La Real le cede el paso al Valencia
Un soberbio Guedes aniquila al equipo donostiarra, que acumula su tercera derrota consecutiva
El Valencia, pletórico tras su goleada contra el Málaga, medía si la Real seguía en el cielo que alquiló desde el principio de la temporada o se había instalado en un limbo más cómodo que placentero tras dos derrotas consecutivas. O sea, si el cielo le sostenía o le empujaba la ley de la gravedad. Pero al Valencia, que lleva varias temporadas en un limbo de alquiler elevadísimo, también medía su placentera nueva urbanización y su nueva estatura de la mano de Marcelino. Se midieron tanto que casi se pierden las referencias. Tanto que los goles caían sin necesidad de mover demasiado el árbol, frutas tan maduras como inesperadas, vareadas por momentos de inspiración más que por el riego del fútbol. Haberlo lo había, a ráfagas, a golpes de talento, de fortuna o de infortunio.
De todo había en el almacén de Anoeta, donde a la Real le costaba imaginar el fútbol estático y al Valencia le costaba muy poco desplegarse al contragolpe, pero sufría para resolver los apuros defensivos. Pocas veces la defensa tiene tantas oportunidades para despejar el balón y pocas veces se yerran todas, hasta que Oyarzabal dibuja el empate definitivo con un disparo raso desde el borde interior del área.

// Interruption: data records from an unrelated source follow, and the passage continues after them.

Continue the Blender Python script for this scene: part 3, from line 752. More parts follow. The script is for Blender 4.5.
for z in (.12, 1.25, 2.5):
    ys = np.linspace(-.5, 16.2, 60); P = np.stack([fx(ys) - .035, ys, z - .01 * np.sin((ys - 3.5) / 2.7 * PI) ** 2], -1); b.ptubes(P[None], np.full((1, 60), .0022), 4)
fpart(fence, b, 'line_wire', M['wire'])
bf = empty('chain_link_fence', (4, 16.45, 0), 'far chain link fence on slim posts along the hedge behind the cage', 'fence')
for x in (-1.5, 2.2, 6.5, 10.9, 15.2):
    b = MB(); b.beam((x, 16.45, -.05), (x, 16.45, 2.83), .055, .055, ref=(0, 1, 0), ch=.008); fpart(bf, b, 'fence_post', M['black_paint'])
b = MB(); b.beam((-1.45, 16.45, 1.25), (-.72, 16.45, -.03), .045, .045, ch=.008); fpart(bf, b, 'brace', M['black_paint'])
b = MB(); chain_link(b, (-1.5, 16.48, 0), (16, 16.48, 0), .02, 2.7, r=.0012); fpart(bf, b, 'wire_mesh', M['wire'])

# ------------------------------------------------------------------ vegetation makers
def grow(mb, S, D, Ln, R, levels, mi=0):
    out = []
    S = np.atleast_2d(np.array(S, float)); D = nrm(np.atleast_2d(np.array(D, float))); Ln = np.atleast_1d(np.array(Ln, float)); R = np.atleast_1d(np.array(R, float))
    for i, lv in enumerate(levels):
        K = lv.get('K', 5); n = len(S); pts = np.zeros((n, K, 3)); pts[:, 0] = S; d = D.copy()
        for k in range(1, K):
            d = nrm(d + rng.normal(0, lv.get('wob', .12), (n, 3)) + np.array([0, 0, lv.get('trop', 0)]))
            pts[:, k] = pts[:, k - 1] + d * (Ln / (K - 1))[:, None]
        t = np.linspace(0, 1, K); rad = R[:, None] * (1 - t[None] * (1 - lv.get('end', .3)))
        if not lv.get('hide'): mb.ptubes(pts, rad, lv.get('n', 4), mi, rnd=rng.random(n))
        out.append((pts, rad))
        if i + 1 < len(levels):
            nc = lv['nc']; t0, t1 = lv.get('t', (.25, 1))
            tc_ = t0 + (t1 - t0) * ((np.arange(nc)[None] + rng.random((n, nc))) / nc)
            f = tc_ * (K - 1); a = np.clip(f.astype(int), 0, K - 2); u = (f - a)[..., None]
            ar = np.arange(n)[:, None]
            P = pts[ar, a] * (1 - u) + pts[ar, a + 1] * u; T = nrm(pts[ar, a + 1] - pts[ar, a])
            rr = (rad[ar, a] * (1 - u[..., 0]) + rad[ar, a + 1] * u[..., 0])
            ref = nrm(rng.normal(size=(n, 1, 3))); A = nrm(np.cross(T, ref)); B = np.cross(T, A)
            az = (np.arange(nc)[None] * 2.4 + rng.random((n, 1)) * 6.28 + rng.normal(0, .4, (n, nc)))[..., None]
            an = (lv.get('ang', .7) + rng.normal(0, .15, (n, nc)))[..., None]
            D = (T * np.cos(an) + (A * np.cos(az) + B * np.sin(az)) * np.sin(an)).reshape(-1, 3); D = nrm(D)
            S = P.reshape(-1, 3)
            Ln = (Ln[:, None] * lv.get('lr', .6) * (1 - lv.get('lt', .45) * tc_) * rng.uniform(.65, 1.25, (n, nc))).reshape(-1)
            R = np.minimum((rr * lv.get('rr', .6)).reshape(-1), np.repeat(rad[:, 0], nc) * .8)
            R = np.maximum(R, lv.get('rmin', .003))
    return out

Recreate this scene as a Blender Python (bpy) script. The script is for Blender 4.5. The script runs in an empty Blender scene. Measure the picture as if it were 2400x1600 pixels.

Era todo un juego de dobles parejas. Marcó Rodrigo antes de la media hora en un contragolpe que nació en un saque de banda y le permitió al portugués Guedes enseñar sus credenciales: futbolista elegante, solidario y generoso, que cedió dos goles a sus compañeros (a Rodrigo, el primero, y a Zaza el segundo). Una ONG en toda regla, pero con la sutileza de los futbolistas sensibles. Zaza disparó una sola vez a portería y marcó el gol de la victoria. Se lo debe a Guedes, que a última hora decidió girar el pie 45 grados para hacer un pase atrás más inesperado que un agujero negro.
A remolque
La Real se atascó y se desatascó por impulsos. Al gol primero de Rodrigo respondió Elustondo con un claviculazo en un córner lleno de ímpetu que retrató a Paulista. Pero el equipo de Eusebio parecía asumir que le tocaba ir a remolque, incapaz de evitar los contragolpes del Valencia, manejado con la pausa de Parejo y la profundidad de sus laterales. Vidal se recorrió el campo para plantarse ante Rulli y batirle con la curva de la uña ante la salida del portero. Y vuelta a comenzar.
Y en ese principio y fin permanente del partido, ese cielo e infierno, volvió a empatar la Real por la falta de contundencia del equipo de Marcelino, que malgastó tres despejes antes de favorecer el magnífico disparo de Oyarzabal. Se medían tanto y sin embargo medían los mismos palmos en el césped de Anoeta.
Tan iguales, tan igualitarios que incluso igualaron las expulsiones. Cuando la Real Sociedad parecía hundirse por la expulsión del joven Zubeldia (víctima de su ímpetu), le amnistió pocos minutos después Kondogbia, incapaz de leer la mirada del árbitro cuando un poco antes le había perdonado la segunda amarilla.
No era la gran Real que arañaba el cielo, aunque tampoco le quema el infierno. Pero el gol de Zaza (¿o de Guedes?) le chamuscó la piel. Tres derrotas consecutivas duelen por pronto que sea en un fútbol cada más urgente. El Valencia, a cambio, celebró la victoria con tanto ímpetu que el último lesionado fue Marcelino, contracturado en la efusividad de la celebración del tercer gol. Antes había hecho un triple cambio para buscar la victoria, pero la halló en Guedes, cuyo apellido comienza por G de generoso.